### Set exercise
Go through the entries one line at a time, and gather every line that has the word "Python".

### Data shown
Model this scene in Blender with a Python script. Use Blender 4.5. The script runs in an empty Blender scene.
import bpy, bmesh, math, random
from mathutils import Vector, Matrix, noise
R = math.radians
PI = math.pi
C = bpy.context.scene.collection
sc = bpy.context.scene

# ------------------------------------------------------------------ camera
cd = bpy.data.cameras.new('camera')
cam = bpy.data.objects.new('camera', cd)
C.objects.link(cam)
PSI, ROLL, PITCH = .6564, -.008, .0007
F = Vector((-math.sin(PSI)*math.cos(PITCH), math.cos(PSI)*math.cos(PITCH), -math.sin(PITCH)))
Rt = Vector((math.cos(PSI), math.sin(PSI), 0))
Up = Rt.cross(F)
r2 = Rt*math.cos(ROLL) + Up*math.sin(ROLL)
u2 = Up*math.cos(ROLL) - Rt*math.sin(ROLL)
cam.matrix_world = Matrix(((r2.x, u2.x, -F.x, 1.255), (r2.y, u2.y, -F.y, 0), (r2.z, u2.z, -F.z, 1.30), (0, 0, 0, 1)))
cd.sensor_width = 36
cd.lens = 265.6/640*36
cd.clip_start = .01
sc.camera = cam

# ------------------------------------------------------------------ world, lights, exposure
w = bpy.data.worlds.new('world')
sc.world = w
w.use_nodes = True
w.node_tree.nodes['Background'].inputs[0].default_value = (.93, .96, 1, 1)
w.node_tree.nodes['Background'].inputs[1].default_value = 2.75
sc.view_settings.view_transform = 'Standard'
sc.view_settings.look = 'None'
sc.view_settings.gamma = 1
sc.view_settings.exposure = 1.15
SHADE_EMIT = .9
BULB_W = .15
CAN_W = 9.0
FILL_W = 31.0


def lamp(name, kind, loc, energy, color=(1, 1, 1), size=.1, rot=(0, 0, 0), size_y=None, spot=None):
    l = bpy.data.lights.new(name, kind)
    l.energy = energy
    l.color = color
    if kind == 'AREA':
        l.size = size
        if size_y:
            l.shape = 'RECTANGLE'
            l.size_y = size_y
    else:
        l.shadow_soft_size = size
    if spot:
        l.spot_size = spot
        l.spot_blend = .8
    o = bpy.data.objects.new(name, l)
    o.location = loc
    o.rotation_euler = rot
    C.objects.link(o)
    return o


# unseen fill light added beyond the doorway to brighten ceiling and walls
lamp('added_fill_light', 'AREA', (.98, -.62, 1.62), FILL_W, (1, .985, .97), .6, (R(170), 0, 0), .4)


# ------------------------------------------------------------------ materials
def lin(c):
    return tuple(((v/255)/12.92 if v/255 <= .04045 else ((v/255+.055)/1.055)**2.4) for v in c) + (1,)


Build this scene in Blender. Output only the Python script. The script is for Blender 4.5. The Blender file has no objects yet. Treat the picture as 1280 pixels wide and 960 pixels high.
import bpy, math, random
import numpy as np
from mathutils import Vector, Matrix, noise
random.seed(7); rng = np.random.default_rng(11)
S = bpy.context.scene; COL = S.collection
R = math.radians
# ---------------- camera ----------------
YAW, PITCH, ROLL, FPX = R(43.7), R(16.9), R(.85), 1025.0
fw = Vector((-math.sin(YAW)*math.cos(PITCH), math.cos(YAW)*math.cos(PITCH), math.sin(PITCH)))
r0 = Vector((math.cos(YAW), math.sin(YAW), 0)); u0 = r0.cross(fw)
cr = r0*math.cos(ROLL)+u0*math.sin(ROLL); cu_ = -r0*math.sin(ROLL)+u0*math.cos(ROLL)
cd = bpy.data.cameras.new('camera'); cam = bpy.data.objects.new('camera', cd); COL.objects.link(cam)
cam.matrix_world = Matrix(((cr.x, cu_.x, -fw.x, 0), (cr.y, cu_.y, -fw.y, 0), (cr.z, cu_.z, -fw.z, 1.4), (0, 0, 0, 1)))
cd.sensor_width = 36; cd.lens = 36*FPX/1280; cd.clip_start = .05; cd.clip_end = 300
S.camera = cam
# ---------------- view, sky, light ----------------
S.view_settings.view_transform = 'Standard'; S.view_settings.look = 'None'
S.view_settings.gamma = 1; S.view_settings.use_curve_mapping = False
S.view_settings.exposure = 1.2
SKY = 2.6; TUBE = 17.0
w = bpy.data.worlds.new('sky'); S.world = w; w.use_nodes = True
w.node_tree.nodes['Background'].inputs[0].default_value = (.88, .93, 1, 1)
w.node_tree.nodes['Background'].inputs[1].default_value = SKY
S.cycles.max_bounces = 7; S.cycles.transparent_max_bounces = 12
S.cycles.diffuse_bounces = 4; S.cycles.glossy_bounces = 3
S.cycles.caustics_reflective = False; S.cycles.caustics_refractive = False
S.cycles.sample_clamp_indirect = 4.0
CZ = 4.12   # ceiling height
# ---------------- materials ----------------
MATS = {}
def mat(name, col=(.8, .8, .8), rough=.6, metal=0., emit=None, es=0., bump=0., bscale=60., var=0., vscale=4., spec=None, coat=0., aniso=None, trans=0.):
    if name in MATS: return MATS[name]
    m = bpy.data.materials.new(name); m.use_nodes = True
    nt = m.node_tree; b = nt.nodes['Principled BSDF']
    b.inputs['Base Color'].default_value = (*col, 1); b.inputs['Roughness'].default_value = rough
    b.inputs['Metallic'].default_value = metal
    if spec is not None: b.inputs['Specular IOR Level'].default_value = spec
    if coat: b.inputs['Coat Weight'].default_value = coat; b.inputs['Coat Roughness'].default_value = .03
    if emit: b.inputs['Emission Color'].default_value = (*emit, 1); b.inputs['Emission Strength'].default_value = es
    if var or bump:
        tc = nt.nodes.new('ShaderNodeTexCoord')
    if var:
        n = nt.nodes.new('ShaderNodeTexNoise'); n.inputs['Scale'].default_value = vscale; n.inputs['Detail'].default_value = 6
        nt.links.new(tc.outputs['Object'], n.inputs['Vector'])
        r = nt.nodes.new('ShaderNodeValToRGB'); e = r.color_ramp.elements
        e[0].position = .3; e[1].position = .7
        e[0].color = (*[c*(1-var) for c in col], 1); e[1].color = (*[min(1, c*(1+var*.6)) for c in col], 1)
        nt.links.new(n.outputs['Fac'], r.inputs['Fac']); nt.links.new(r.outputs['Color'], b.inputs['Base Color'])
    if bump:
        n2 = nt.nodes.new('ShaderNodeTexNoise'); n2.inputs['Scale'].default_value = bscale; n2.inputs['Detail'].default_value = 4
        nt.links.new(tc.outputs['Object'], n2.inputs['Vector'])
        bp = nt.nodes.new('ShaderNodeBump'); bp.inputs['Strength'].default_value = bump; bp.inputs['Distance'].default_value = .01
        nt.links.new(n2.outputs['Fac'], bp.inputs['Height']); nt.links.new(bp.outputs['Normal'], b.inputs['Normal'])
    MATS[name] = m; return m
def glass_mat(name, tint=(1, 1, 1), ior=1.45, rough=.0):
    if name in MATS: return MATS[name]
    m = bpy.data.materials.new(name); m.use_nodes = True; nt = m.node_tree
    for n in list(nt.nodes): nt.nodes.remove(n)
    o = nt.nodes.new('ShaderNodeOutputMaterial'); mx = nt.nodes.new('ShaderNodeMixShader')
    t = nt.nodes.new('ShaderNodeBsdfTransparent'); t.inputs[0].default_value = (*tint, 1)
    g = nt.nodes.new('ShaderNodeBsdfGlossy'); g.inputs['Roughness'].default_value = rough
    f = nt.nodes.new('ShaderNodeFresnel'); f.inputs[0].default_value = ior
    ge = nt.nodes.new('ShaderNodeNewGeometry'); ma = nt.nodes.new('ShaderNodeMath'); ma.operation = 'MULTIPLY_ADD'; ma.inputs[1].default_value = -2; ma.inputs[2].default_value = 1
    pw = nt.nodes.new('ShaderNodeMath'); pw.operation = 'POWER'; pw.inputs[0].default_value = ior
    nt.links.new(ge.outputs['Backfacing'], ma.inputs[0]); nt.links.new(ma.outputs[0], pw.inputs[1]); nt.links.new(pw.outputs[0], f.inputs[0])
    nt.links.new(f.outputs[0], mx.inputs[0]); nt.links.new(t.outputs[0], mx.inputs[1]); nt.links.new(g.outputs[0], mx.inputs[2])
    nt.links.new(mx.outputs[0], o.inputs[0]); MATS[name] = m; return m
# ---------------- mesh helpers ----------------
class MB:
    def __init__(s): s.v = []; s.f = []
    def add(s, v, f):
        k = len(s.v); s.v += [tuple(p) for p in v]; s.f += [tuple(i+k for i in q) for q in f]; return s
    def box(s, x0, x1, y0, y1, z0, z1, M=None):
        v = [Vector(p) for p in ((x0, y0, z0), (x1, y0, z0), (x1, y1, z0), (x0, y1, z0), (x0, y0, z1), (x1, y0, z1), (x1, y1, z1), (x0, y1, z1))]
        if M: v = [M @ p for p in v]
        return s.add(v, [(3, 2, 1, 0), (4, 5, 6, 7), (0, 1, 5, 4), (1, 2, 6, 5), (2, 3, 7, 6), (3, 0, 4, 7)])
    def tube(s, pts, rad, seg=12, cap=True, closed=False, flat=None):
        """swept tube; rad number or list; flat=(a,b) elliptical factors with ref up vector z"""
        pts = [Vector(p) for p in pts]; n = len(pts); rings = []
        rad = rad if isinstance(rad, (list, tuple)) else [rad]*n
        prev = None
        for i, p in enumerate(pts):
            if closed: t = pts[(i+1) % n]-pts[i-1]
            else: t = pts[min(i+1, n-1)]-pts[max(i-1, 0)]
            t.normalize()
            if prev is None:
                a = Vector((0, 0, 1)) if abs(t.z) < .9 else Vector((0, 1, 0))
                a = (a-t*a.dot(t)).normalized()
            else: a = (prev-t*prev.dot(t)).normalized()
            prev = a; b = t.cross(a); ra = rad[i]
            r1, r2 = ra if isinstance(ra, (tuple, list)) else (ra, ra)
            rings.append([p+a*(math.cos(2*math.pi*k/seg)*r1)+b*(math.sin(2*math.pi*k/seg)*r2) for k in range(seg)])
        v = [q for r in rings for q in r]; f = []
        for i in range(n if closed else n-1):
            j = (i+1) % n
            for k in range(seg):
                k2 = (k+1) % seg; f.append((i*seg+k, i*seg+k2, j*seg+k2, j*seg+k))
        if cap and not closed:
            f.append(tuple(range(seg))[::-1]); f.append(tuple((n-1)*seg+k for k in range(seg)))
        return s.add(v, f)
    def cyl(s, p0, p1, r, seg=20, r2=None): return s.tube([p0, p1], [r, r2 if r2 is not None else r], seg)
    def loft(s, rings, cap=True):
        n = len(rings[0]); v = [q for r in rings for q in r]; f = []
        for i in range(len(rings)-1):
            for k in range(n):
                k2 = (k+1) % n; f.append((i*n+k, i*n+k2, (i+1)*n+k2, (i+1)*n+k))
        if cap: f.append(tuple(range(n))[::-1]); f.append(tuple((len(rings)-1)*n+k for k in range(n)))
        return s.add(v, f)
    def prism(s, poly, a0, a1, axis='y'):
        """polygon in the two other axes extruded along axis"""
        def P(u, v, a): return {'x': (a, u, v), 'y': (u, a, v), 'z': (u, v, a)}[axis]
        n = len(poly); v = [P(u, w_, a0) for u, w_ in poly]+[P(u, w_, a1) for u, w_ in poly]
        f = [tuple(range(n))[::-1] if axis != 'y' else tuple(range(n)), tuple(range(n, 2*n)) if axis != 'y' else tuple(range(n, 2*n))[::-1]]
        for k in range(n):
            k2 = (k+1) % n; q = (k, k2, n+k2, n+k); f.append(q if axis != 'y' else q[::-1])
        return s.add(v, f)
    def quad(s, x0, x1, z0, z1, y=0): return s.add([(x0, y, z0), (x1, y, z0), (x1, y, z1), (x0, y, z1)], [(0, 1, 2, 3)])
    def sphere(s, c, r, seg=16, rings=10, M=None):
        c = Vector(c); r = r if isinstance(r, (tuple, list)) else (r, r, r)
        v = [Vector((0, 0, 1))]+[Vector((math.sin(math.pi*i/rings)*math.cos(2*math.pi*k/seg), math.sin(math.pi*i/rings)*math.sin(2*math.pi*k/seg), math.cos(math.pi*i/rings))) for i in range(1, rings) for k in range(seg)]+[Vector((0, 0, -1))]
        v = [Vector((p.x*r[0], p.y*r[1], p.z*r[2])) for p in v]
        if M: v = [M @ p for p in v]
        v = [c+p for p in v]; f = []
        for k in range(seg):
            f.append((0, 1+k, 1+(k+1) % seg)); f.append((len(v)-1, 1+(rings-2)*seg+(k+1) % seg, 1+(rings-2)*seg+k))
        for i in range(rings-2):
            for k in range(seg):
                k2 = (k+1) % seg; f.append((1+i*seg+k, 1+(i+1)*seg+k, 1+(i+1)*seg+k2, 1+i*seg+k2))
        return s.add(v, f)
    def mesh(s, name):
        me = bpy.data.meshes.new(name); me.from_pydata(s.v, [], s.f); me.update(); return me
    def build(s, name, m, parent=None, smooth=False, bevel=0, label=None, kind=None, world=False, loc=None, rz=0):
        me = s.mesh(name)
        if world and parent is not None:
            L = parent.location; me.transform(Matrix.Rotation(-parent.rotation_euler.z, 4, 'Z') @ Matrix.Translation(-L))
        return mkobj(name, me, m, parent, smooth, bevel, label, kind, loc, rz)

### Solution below
Model this scene in Blender with a Python script. Use Blender 4.5. The script runs in an empty Blender scene.
Build this scene in Blender. Output only the Python script. The script is for Blender 4.5. The Blender file has no objects yet. Treat the picture as 1280 pixels wide and 960 pixels high.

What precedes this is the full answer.